How a forgotten music history became a West End hit
Sister Rosetta Tharpe
Rosetta Nubin was born in Cotton Plant, Arkansas, in 1915, to mother Katie Bell Nubin — herself a singer and mandolin player in the Church of God in Christ. By the age of six, Rosetta was already touring as a performer. She learned the guitar from her mother and developed a percussive, distorted, blues-inflected electric style in the 1930s and 1940s that prefigured almost every rock 'n' roll guitarist who would follow. Her 1944 recording of Strange Things Happening Every Day has been described by some music historians as the first rock 'n' roll record. She influenced Elvis Presley, Johnny Cash, Chuck Berry, Little Richard, Jerry Lee Lewis and Bob Dylan, all of whom cited her by name. She was inducted into the Rock and Roll Hall of Fame in 2018, forty-five years after her death.
Marie Knight
Marie Knight was born in Sanford, Florida in 1925. She was singing in church by her teens. In 1946 she met Sister Rosetta Tharpe at a gospel concert in New York's Golden Gate Auditorium, and over the next four years the two toured the United States together, releasing duets including Up Above My Head (I Hear Music in the Air) and Didn't It Rain. The partnership ended in tragedy in 1948 when Knight's two children died in a house fire while she was on tour.
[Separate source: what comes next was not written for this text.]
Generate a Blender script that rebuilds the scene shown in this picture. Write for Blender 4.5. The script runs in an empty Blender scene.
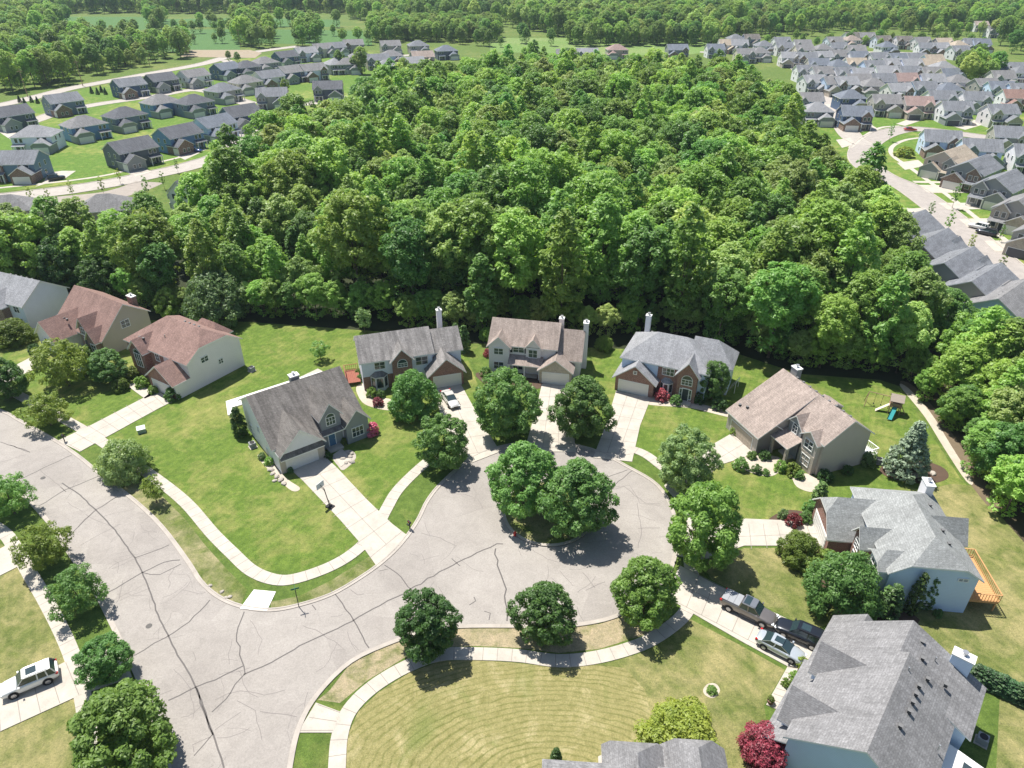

Marie Knight continued to record into the 2000s, dying in Harlem in 2009.
George Brant's play
American playwright George Brant — best known in the UK for Grounded, his Fringe First-winning monologue about an American drone pilot — wrote Marie and Rosetta in 2016. It premiered Off-Broadway at the Atlantic Theater Company. Brant's other plays include Salvage and The Mourners' Bench. The play has been produced internationally and is increasingly regarded as the definitive theatrical treatment of Tharpe's life.
The UK production journey
This Marie and Rosetta production was created by Jonathan Church Theatre Productions and Chichester Festival Theatre in association with Nica Burns. It opened at the Rose Theatre in Kingston, then toured to Wolverhampton Grand and Chichester Festival Theatre's Minerva auditorium, then transferred to the West End @sohoplace in February 2026. Beverley Knight and Ntombizodwa Ndlovu were with the production throughout.
About the cast
Beverley Knight has had a thirty-year career as one of the UK's most acclaimed soul singers, with multiple top-ten albums and three MOBO Awards. Her West End credits include Memphis (Olivier nomination), The Drifters Girl, Sylvia (Old Vic) and Sister Act. Ntombizodwa Ndlovu's earlier theatre credits include Cat On a Hot Tin Roof, The Space Between Us, Mixtape, Nothing and The Mountain Top at the Royal Exchange Theatre, Manchester.
About @sohoplace
@sohoplace, on Charing Cross Road, opened in 2022 as Nica Burns's third West End theatre (alongside the Sondheim and the Apollo). It is the first new West End theatre to open in fifty years, with a flexible 602-seat in-the-round auditorium that has previously hosted Brokeback Mountain, The Pillowman, As You Like It, Hangmen and Every Brilliant Thing.